Cette posture, que Schaub reconnaît ne pas être le premier à assumer, suppose de s’armer d’une définition de la race sensiblement différente de celle que l’on trouve dans la plupart des études américaines. Schaub revendique une approche à la fois plus restreinte parce qu’elle ne fait pas dialoguer le domaine racial avec d’autres critères distinctifs comme le genre ou la classe, et plus large, «   parce qu’elle s’appuie sur une histoire longue   », incluant une époque où le terme race n’est pas utilisé. Pour l’historien, la matrice de cette histoire raciale européenne est alors à chercher dans un cas qu’il connaît bien, celui des Juifs ibériques convertis de force au catholicisme à partir du XIV e siècle. Le livre décrit admirablement ces conversos, qui, après avoir accepté la foi catholique, restaient passibles de discriminations parce que le judaïsme aurait été présent dans leurs corps et leur sang. Schaub analyse la discrimination subie par les convertis comme la mise en avant d’une nouvelle appartenance au judaïsme non plus fondée sur la religion mais sur une assignation raciale transmissible par la généalogie.

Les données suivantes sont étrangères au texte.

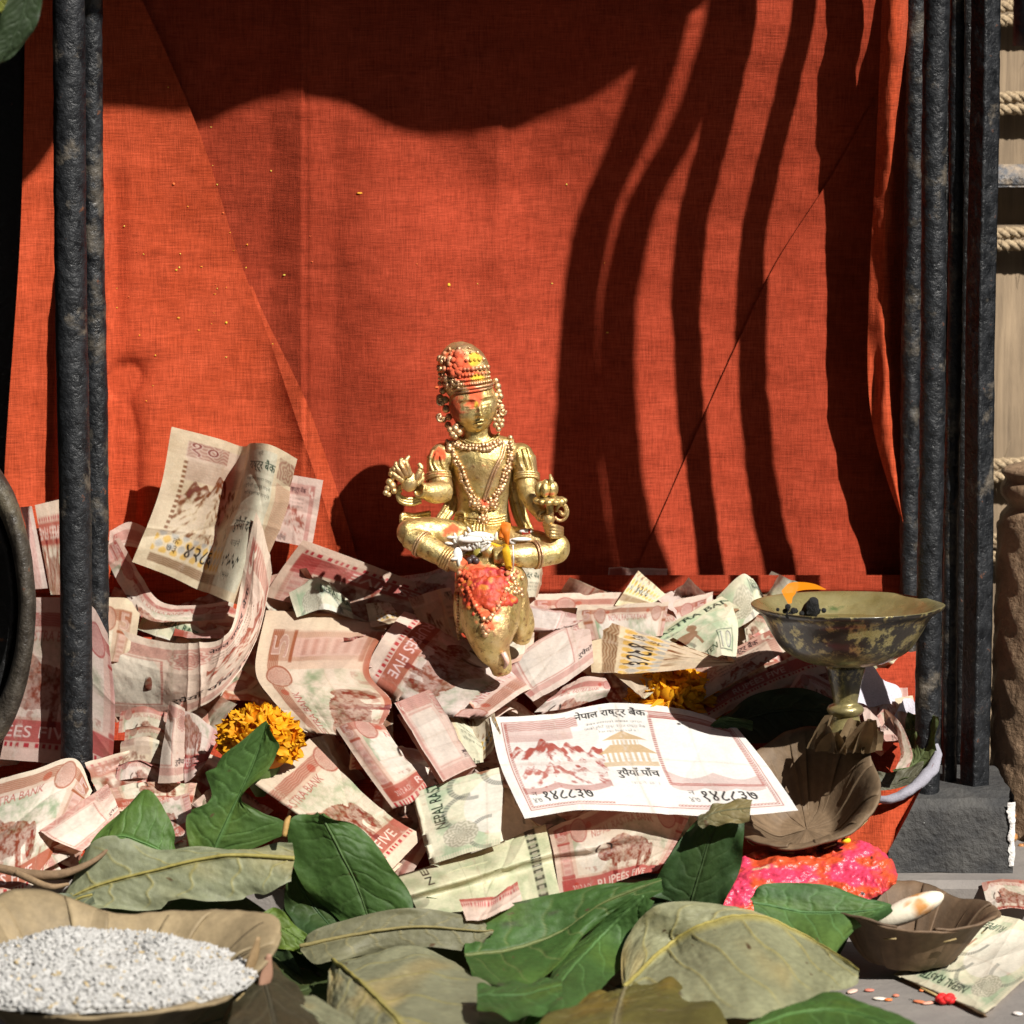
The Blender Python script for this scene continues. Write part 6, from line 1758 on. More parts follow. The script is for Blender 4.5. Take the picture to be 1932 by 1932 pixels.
leaf('broad deep green leaf left of the green banknote roll', Lf([(606, 1536), (640, 1600), (672, 1665), (700, 1742)], -13.0), Lf([(600, 1534), (550, 1545, .2), (546, 1615), (590, 1695), (650, 1742)], -12.8), Lf([(612, 1534), (690, 1572, .3), (744, 1645), (780, 1712), (740, 1738)], -13.2), (0.055, 0.125, 0.028), (0.11, 0.19, 0.06), nveins=6, wr=0.16)
leaf('small bright green leaf tip right of the rice bowl', Lf([(480, 1745), (525, 1750), (578, 1782)], -14.6), Lf([(480, 1744), (520, 1712), (578, 1766)], -14.4), Lf([(480, 1748), (510, 1785), (574, 1796)], -14.8), (0.13, 0.22, 0.03), nveins=4)
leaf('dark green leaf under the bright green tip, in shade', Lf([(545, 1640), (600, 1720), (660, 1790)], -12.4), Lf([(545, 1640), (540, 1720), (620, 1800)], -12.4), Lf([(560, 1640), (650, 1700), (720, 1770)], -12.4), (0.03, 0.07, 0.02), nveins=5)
leaf('olive grey leaf underside folded over, upper middle of the foreground', Lf([(566, 1788), (660, 1768), (770, 1750), (880, 1756), (930, 1764)], -15.0), Lf([(564, 1784), (600, 1752), (700, 1722), (800, 1714), (890, 1730), (930, 1762)], -14.7), Lf([(568, 1792), (606, 1816), (690, 1802), (790, 1788), (880, 1792), (930, 1766)], -15.4), (0.26, 0.25, 0.145), (0.36, 0.30, 0.12), nveins=9, wr=0.12)
leaf('large pale green leaf underside with yellow midrib at the bottom centre', Lf([(628, 1818), (680, 1872), (742, 1936), (800, 2010)], -16.6), Lf([(620, 1826), (620, 1890), (660, 1960), (760, 2020)], -16.8),
     Lf([(640, 1812), (740, 1782), (850, 1790), (930, 1862), (1000, 1960), (960, 2030)], -16.2), (0.33, 0.33, 0.20), YV, nveins=6, wr=0.20, cup=0.5)
leaf('long green leaf with dark bruises right of the bottom centre', Lf([(876, 1800), (960, 1796), (1060, 1762), (1150, 1700), (1250, 1664)], -14.8), Lf([(878, 1750), (900, 1722), (1000, 1696), (1110, 1672), (1246, 1656)], -14.3), Lf([(890, 1835), (960, 1862), (1040, 1830), (1120, 1760), (1250, 1680)], -15.2), (0.055, 0.13, 0.03), (0.20, 0.24, 0.08), nveins=6, spots=0.9, wr=0.10)
leaf('green leaf hanging steeply below the bruised one, toward the bottom edge', Lf([(1215, 1690), (1130, 1770), (1060, 1850), (985, 1945)], -15.6), Lf([(1195, 1690), (1070, 1790), (1020, 1870), (970, 1945)], -15.4), Lf([(1232, 1700), (1190, 1800), (1120, 1880), (1020, 1955)], -15.9), (0.06, 0.14, 0.035), nveins=6)
leaf('dark green leaf curled at its top, standing left of the pink paste', Lf([(1300, 1712), (1322, 1640), (1345, 1570), (1376, 1530)], -12.6), Lf([(1232, 1690), (1240, 1655), (1292, 1572), (1330, 1536), (1366, 1526)], -12.4), Lf([(1362, 1710), (1392, 1650), (1404, 1588), (1400, 1535), (1392, 1526)], -12.9), (0.032, 0.075, 0.022), (0.07, 0.12, 0.04), nveins=6, wr=0.22, spots=0.5)
leaf('pale curled tip turned over at the top of the dark green leaf', Lf([(1316, 1552), (1352, 1532), (1416, 1524)], -13.2), Lf([(1318, 1560), (1356, 1556), (1414, 1550)], -13.5), Lf([(1316, 1546), (1352, 1516), (1420, 1506)], -12.9), (0.17, 0.17, 0.09), nveins=3, spots=0.4)
leaf('big pale leaf underside with curved yellow veins at lower right', Lf([(1178, 1868), (1257, 1798), (1327, 1754), (1428, 1738), (1522, 1780), (1618, 1842)], -17.0),
     Lf([(1174, 1862), (1180, 1770), (1245, 1706), (1350, 1700), (1452, 1728), (1556, 1784), (1620, 1840)], -16.5), Lf([(1186, 1874), (1290, 1896), (1412, 1916), (1500, 1892), (1566, 1868), (1620, 1845)], -17.5), (0.40, 0.40, 0.23), (0.50, 0.42, 0.12), nveins=6, wr=0.10, ns=150, nt=90, spots=0.15, vein_amp=0.06)
leaf('green leaf with a pointed tip lying over the lower right leaf bowl', Lf([(1420, 1702), (1510, 1722), (1600, 1722), (1682, 1712)], -15.2), Lf([(1412, 1694), (1450, 1666), (1570, 1672), (1682, 1710)], -14.8), Lf([(1424, 1730), (1500, 1790), (1566, 1818), (1604, 1764), (1682, 1714)], -15.6), (0.062, 0.145, 0.045), nveins=6, spots=0.1)
leaf('brown green leaf with a stalk at the bottom edge below the big pale leaf', Lf([(1180, 1866), (1165, 1910), (1150, 1990)], -18.6), Lf([(1170, 1866), (1090, 1878), (1010, 1940), (1000, 2000)], -18.6), Lf([(1196, 1858), (1270, 1850), (1345, 1892), (1420, 1990)], -18.6), (0.12, 0.11, 0.03), (0.26, 0.22, 0.11), nveins=6, wr=0.2)
leaf('smooth green leaf at the bottom edge right of centre', Lf([(1380, 1960), (1520, 1915), (1640, 1925), (1780, 1990)], -18.4), Lf([(1380, 1950), (1480, 1894), (1560, 1868), (1660, 1890), (1780, 1960)], -18.0), Lf([(1380, 1990), (1500, 2000), (1640, 2010), (1780, 2010)], -18.8), (0.06, 0.14, 0.03), nveins=6, spots=0.1)
leaf('pale leaf peeking out of the dark gap at the bottom left of centre', Lf([(520, 1888), (590, 1915), (690, 1990)], -17.4), Lf([(518, 1892), (560, 1960), (660, 2010)], -17.4), Lf([(524, 1884), (610, 1884), (680, 1940), (720, 2000)], -17.2), (0.32, 0.32, 0.19), nveins=5)
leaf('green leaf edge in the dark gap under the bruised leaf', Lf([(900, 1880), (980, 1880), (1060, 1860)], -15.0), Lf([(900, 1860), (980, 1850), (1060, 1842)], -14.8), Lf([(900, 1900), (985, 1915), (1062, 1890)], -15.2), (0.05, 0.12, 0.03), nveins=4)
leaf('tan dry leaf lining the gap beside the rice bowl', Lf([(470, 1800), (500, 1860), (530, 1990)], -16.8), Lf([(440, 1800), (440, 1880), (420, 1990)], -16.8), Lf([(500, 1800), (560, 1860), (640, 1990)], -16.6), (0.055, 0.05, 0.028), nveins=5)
leaf('dark glossy leaf standing behind the foot of the oil lamp', Lf([(1352, 1376), (1430, 1348), (1510, 1338), (1600, 1352)], -3.4), Lf([(1350, 1364), (1420, 1312), (1510, 1298), (1600, 1330)], -3.2), Lf([(1356, 1392), (1440, 1400), (1520, 1392), (1600, 1380)], -4.2), (0.022, 0.035, 0.014), nveins=6, spots=0.1)
leaf('tiny green leaf tip behind the flat five rupee note', Lf([(1340, 1372), (1370, 1360), (1420, 1366)], -4.4), Lf([(1340, 1368), (1366, 1352), (1420, 1360)], -4.4), Lf([(1342, 1380), (1372, 1376), (1420, 1376)], -4.6), (0.12, 0.19, 0.07), nveins=3)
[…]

Cette conception d’une matrice juive dans la raciologie européenne donne à Schaub l’occasion de développer plusieurs idées fondamentales. D’abord, elle lui permet d’insister sur le caractère sinueux de la racialisation dont l’objectif premier reviendrait à catégoriser comme différents des individus placés au cœur de la communauté nationale. «   C’est la nécessité de révéler une différence devenue insensible, écrit-il, qui commande une description de l’identité visée en termes généalogiques et naturels. » Sous la plume de Schaub, la race ne sert donc pas en premier lieu à penser le lointain. Elle est d’abord une invention qui catégorise des populations locales en leur assignant une altérité naturelle et immuable. Ensuite, Schaub établit un rapport d’ascendance entre le racisme généalogique subi par les convertis d’Espagne et la discrimination fondée sur le phénotype imposée aux esclaves noirs du Nouveau Monde. L’historien démontre comment le modèle raciste ibérique aurait trouvé dans les Amériques un nouveau déploiement, embrassant des populations dont la condition servile allait devenir héréditaire. Dans le fonctionnement du racisme, ce serait donc la généalogie qui primerait sur la couleur de peau. Avec cette idée, les analyses de Schaub présentent un apport passionnant aux discussions sur la racialisation. Stimulantes, elles substituent toutefois à l’américano-centrisme tant redouté une lecture parfois trop déterminée par le cas ibérique.